O parágrafo único do artigo em questão, por sua vez, traz uma exceção à regra geral prevista no caput, ao dispor que, em se tratando de arrematação em hasta pública, a sub-rogação ocorre sobre o respectivo preço, e não sobre o bem ou sobre a pessoa do arrematante.

Vale dizer que nos casos de aquisição de imóvel em leilão, é o preço da hasta que irá garantir o pagamento dos débitos tributários anteriores à arrematação, ficando o arrematante desobrigado do pagamento de eventual “saldo devedor” caso o preço pago seja insuficiente para cobrir o montante total do débito.

Com efeito, eventuais débitos fiscais que já incidiam sobre o imóvel antes da sua alienação deverão ser abatidos do preço da arrematação, nada mais podendo ser exigido do arrematante, dada a sub-rogação no preço.

Importante destacar que a arrematação em hasta pública foi considerada pelo STJ como uma aquisição originária, já que inexiste relação jurídica entre o arrematante e o antigo proprietário, isto é, a propriedade é adquirida pelo arrematante em virtude de ato compulsório, e não de ato negocial privado.

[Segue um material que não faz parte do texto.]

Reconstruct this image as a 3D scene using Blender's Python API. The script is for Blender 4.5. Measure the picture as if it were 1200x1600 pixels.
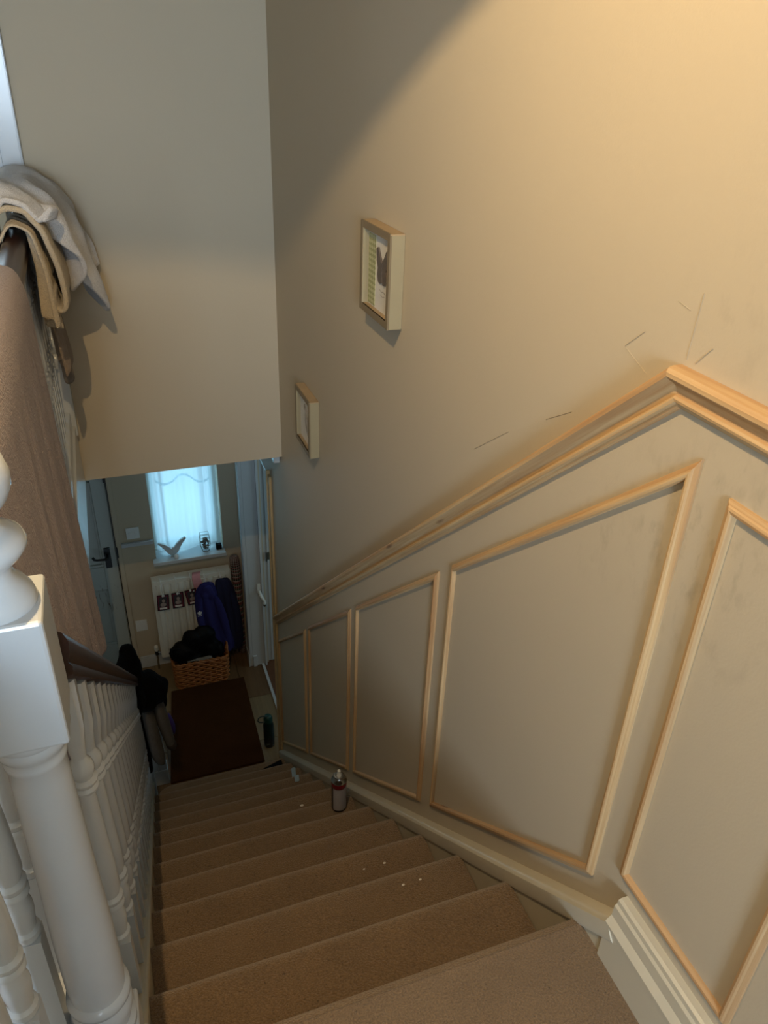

A sub-rogação no preço, aliada ao status de aquisição originária, tem o efeito de expurgar qualquer ônus obrigacional sobre o imóvel, que deverá ser transferido para o arrematante livre de qualquer encargo ou responsabilidade tributária.

Em resumo, o STJ fixou as seguintes diretrizes:

  1. A aquisição de imóvel em hasta pública ocorre de forma originária, afastando a responsabilidade do arrematante pelos débitos tributários incidentes sobre o imóvel antes da arrematação; eventuais débitos fiscais que já incidiam sobre o imóvel antes da alienação deverão ser abatidos do preço da hasta, nada mais podendo ser exigido do arrematante, dada a sub-rogação no preço;
  2. Edital de hasta pública não pode se sobrepor à norma de natureza cogente, ou seja, será considerada inválida qualquer previsão editalícia que atribua ao arrematante a responsabilidade pelos débitos tributários anteriores à arrematação, por configurar afronta ao parágrafo único do art. 130 do CTN (apenas a lei pode alterar o sujeito passivo de obrigação tributária);
  3. A ciência quanto as cláusulas do edital ou a concordância (tácita ou expressa) por parte do participante do leilão em assumir os encargos tributários anteriores à arrematação, não configura renúncia tácita ao comando do parágrafo único do art. 130 do CTN, sendo, portanto, irrelevante para fins legais;

Acertada a decisão do STJ, na nossa avaliação, uma vez que confere maior segurança jurídica à essa modalidade de aquisição de propriedade, limitando a responsabilidade do arrematante por débitos tributários anteriores à alienação do imóvel ao preço da arrematação. Não fosse assim, ninguém arremataria imóvel em hasta pública, pois estaria sempre sujeito a perder o bem arrematado, não obstante tivesse pago o respectivo preço.